● **WRITTEN INSTRUCTION**
How many lines of the data include the string "scene"? State the number and nothing else.

● **COLLECTED MATERIAL**
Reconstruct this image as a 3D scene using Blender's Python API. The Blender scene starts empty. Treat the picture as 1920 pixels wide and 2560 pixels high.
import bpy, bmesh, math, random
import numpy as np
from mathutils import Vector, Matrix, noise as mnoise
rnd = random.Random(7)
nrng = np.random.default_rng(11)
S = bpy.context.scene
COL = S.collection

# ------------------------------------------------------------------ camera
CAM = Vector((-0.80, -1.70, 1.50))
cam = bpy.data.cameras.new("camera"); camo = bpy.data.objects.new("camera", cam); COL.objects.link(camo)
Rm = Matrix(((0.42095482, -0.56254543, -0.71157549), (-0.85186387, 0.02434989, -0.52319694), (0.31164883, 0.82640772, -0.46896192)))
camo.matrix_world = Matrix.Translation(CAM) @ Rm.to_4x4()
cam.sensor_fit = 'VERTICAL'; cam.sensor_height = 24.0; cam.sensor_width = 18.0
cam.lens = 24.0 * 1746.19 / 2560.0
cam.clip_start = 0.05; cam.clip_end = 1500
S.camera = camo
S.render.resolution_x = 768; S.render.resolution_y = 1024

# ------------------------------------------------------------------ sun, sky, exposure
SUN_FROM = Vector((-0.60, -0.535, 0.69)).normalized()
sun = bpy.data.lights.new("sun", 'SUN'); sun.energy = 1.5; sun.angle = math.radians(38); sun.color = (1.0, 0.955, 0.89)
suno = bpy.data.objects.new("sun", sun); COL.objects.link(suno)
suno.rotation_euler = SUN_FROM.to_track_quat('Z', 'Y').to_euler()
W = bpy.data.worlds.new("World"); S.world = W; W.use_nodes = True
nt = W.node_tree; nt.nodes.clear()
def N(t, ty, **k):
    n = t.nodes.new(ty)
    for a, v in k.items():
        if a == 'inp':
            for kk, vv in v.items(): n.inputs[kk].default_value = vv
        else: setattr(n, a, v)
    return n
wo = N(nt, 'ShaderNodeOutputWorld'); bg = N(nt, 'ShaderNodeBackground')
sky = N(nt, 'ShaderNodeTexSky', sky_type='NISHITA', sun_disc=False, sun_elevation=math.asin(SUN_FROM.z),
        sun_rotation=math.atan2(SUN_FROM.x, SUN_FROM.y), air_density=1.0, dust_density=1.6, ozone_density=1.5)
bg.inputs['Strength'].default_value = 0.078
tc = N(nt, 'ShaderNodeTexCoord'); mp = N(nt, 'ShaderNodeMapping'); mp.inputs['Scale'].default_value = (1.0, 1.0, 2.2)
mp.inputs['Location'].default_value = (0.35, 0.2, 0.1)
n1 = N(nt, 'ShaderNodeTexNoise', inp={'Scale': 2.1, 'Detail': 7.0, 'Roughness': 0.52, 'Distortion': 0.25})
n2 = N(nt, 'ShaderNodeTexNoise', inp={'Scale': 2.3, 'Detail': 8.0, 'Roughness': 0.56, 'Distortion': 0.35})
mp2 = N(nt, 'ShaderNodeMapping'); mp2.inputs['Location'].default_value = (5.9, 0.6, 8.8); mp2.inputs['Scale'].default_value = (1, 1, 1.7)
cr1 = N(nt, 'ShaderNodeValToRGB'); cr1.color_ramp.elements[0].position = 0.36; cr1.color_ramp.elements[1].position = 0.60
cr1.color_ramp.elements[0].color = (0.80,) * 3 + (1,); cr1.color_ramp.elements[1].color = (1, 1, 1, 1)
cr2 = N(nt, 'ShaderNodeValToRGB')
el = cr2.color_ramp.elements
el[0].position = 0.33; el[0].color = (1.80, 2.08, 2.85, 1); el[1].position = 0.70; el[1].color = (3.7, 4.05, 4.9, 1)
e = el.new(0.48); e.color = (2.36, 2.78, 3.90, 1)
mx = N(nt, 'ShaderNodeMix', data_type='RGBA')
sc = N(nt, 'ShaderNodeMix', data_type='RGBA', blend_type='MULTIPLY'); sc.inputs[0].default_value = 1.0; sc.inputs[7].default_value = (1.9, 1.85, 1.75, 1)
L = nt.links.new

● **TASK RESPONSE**
2